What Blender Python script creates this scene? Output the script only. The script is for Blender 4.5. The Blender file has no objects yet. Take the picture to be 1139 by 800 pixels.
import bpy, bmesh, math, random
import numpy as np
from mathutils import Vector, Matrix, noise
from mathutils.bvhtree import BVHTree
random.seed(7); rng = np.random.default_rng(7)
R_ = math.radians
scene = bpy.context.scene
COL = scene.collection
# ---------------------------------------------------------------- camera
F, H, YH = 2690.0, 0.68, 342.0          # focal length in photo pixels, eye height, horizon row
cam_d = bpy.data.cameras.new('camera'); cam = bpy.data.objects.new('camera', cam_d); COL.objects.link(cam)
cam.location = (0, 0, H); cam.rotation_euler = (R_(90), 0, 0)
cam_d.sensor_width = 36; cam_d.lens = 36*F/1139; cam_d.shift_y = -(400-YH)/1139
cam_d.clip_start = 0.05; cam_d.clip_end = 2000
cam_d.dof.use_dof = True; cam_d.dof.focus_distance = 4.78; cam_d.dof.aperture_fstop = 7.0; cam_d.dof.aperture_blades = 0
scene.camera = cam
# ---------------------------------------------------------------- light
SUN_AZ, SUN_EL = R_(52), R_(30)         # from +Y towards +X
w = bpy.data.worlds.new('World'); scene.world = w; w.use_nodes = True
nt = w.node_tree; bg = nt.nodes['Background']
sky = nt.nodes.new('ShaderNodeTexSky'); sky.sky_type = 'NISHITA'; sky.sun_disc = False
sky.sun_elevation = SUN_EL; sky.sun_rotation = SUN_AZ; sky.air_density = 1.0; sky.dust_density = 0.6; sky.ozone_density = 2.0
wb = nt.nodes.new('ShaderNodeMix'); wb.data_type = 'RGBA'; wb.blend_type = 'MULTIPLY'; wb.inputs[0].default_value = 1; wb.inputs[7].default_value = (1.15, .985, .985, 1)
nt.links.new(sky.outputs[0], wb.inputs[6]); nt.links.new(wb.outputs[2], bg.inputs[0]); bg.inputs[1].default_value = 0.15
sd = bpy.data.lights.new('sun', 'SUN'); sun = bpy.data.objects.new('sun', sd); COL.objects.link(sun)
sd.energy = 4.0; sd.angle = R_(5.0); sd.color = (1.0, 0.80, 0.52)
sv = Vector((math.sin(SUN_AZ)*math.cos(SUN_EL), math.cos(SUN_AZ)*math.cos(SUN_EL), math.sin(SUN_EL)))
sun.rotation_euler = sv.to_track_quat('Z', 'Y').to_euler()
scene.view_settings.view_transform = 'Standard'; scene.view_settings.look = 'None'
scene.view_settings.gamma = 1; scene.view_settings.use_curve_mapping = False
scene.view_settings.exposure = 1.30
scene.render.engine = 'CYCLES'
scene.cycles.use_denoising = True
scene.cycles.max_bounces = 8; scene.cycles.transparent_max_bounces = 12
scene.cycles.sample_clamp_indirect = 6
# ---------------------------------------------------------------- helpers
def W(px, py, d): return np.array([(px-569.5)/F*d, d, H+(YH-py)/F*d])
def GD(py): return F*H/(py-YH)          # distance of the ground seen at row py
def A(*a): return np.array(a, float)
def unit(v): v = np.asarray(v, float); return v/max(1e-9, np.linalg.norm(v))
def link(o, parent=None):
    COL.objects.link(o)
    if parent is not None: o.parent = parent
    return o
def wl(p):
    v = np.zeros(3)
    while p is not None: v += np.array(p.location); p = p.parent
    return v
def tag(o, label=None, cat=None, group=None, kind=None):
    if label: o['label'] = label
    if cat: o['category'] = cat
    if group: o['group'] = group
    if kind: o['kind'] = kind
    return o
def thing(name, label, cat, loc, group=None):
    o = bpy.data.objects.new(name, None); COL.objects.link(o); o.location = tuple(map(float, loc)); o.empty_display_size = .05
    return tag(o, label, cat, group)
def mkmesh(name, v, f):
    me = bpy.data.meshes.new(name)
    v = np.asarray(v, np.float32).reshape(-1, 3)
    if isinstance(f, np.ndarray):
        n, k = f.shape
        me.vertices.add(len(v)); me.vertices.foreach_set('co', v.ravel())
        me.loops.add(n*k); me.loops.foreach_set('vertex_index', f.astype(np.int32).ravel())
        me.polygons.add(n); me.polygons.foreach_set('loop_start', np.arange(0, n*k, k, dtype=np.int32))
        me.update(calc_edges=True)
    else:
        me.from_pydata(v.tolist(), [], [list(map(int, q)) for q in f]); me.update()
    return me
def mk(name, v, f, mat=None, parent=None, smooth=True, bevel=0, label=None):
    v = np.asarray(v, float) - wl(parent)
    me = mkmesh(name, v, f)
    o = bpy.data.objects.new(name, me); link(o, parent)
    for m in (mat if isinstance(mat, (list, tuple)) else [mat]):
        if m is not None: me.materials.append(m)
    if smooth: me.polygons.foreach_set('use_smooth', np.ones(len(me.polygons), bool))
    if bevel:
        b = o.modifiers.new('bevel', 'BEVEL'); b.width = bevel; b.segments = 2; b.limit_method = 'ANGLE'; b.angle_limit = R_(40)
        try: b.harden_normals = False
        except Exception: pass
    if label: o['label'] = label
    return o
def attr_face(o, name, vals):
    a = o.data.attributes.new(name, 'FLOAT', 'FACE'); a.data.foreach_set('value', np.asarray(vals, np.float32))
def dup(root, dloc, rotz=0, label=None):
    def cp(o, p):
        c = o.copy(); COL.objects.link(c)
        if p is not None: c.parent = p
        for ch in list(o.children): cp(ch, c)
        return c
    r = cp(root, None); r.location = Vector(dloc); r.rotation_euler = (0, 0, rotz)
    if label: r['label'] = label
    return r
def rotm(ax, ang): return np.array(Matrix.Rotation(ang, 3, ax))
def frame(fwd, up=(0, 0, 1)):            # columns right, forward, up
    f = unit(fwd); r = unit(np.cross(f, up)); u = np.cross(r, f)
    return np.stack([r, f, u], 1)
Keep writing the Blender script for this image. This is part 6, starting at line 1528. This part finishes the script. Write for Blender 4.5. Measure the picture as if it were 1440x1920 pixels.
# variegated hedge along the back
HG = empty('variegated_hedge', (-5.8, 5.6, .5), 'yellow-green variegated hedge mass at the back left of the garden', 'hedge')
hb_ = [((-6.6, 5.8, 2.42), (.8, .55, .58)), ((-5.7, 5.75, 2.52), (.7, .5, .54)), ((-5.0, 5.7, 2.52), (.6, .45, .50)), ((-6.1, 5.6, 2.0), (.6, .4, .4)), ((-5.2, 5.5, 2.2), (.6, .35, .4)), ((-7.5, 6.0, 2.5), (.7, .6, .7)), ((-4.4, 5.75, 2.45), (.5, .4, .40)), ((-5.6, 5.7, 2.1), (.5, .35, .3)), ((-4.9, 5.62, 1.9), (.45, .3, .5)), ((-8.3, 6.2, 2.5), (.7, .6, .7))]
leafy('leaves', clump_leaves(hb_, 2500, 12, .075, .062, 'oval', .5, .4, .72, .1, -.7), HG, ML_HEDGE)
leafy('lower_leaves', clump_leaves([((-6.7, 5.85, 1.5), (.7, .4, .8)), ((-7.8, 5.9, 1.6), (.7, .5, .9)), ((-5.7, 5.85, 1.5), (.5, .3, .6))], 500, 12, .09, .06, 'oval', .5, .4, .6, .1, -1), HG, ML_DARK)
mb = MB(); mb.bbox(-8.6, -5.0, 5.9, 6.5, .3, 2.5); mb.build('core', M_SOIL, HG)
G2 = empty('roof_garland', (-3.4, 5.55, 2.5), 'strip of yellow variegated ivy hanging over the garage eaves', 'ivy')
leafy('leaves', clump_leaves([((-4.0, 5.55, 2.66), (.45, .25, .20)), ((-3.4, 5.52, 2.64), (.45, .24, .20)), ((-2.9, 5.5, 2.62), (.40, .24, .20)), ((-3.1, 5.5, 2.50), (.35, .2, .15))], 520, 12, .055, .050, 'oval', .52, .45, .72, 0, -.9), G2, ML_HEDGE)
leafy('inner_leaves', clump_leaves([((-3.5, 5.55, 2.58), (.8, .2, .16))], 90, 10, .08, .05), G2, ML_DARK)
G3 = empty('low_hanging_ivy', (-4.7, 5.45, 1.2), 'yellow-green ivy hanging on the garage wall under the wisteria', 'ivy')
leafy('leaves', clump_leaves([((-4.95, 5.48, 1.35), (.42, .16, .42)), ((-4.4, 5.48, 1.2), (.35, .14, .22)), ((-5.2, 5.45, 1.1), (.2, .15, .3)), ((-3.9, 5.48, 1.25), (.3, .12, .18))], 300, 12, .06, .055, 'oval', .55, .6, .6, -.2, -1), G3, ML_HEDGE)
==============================
**Task directions**.
This exercise asks for the lines from the line with "Keep writing the" to the line with "-.7), HG, ML_HEDGE)", both lines included, set down exactly and with nothing else.

**Exercise result**.
Keep writing the Blender script for this image. This is part 6, starting at line 1528. This part finishes the script. Write for Blender 4.5. Measure the picture as if it were 1440x1920 pixels.
# variegated hedge along the back
HG = empty('variegated_hedge', (-5.8, 5.6, .5), 'yellow-green variegated hedge mass at the back left of the garden', 'hedge')
hb_ = [((-6.6, 5.8, 2.42), (.8, .55, .58)), ((-5.7, 5.75, 2.52), (.7, .5, .54)), ((-5.0, 5.7, 2.52), (.6, .45, .50)), ((-6.1, 5.6, 2.0), (.6, .4, .4)), ((-5.2, 5.5, 2.2), (.6, .35, .4)), ((-7.5, 6.0, 2.5), (.7, .6, .7)), ((-4.4, 5.75, 2.45), (.5, .4, .40)), ((-5.6, 5.7, 2.1), (.5, .35, .3)), ((-4.9, 5.62, 1.9), (.45, .3, .5)), ((-8.3, 6.2, 2.5), (.7, .6, .7))]
leafy('leaves', clump_leaves(hb_, 2500, 12, .075, .062, 'oval', .5, .4, .72, .1, -.7), HG, ML_HEDGE)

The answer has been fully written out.